Racial oppression, exclusion, belonging, and interracial marriage were just some of the issues being looked at in “The Sisters Grey,” a play written by playwrights Lori Roper and Gab Cody.
“We talked about the mythology of racism and we both hope to omit racism and show people how absurd it is. We want people to examine their own life,” Roper said.
“The Sisters Grey” tells the tale of two sisters-in-law one Black and one Jewish who both feel that their family histories require retribution and sacrifice from others.
The idea for the play was developed after Cody and Roper met at the 2011 Dramatist Guild conference and started sharing their own experiences of exclusion and belonging in their own social circles.

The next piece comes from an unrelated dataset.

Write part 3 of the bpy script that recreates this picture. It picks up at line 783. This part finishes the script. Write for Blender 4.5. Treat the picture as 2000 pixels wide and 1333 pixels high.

“Both characters have an ancestry of slavery, but there are moments in the play that are funny and absurd because we know the ridiculousness of racism and we handle it in a very funny way,” said Cody, a Pittsburgh resident and Point Park University teacher who also works as a filmmaker, storyteller and producer.
According to Cody and Roper, “The Sisters Grey” is a multi-ethnic, interdenominational work. In addition to an honest discussion about race, it unravels the unspoken complexities that occur within female relationships—especially interracial ones. Cody and Roper believe their production is the next logical step in the examination of the African and Jewish Diasporas.
Pittsburgh audiences were treated to the production when the August Wilson Center for African American Culture gave the playwrights a  page-to-stage development deal that included a writing residency, a round table discussion and a work shop production of the “The Sisters Grey.”     
“Pittsburgh was a great launching pad for this kind of work because it speaks to the communities in Pittsburgh,” said Roper a professor of English literature at Essex County College in Newark, who founded the Atticus Theater Workshop, a writing lab for aspiring playwrights. “We are grateful to Mark Southers and the August Wilson Center for African American Culture for providing the opportunity to workshop and develop this play.”
Following its debut in Pittsburgh, Roper and Cody plan on launching “The Sisters Grey” in New York City and later in New Jersey.
“We’re really happy that we’ve created a story that is brave enough to discuss this issue of race and the conflicts surrounding it,” Roper said. “We’re proud of the work we have created. It’s authentic and we won’t shy away about how important it is.”